Se alguns amores há que são para ser mascados rapidamente e engolidos, como fast-food, outros, mais difíceis mas mais compensadores, devem saborear-se. Assim sucede com a minha última paixão. Vou apresentar um pedacinho, um fragmento, só, desse amor vagaroso e exigente:
«Muito da força da tecnologia, pensada em sua generalidade, vem desta conversão de uma ambivalência ancestral numa função única. É isto que faz o avião voar, a roda do carro girar, a lâmpada acender - o assassinato do possível. A tecnologia não é a falsa maravilha mas a mais violenta delas, já que cala todas as demais.
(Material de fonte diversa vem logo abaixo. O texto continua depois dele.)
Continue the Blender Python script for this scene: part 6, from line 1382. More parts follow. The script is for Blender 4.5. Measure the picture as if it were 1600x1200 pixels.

Pois quem pode garantir que o borrifamento gracioso e a dispersão contínua da água, como numa gigantesca fonte barroca, não seriam capazes, numa outra evolução tecnológica (feita a partir do pó e não do fogo, da lama e não da roda, do vinho e não do pergaminho, do grito e não da fala), de gerar mais energia do que as hedrelétricas? Ou que ao invés de utilizar aviões pudéssemos ser catapultados em colchões de ar até o outro lado do oceano, abraçados a travesseiros de penas de ganso que voassem ainda? Não haverá em nosso grito uma enorme fonte de energia desperdiçada, e será que o mecanismo de nossas pálpebras não dispensaria combustíveis fósseis? E se cuspíssemos para cima? E se não fizéssemos nada? E se acendêssemos lâmpadas com bocejos?»
Mantenho, como perceberam, o português do Brasil. O autor chama-se Nuno Ramos. O livro tem um título tão simples e tão inesquecível como isto: Ó! Foi Prémio PT em 2009.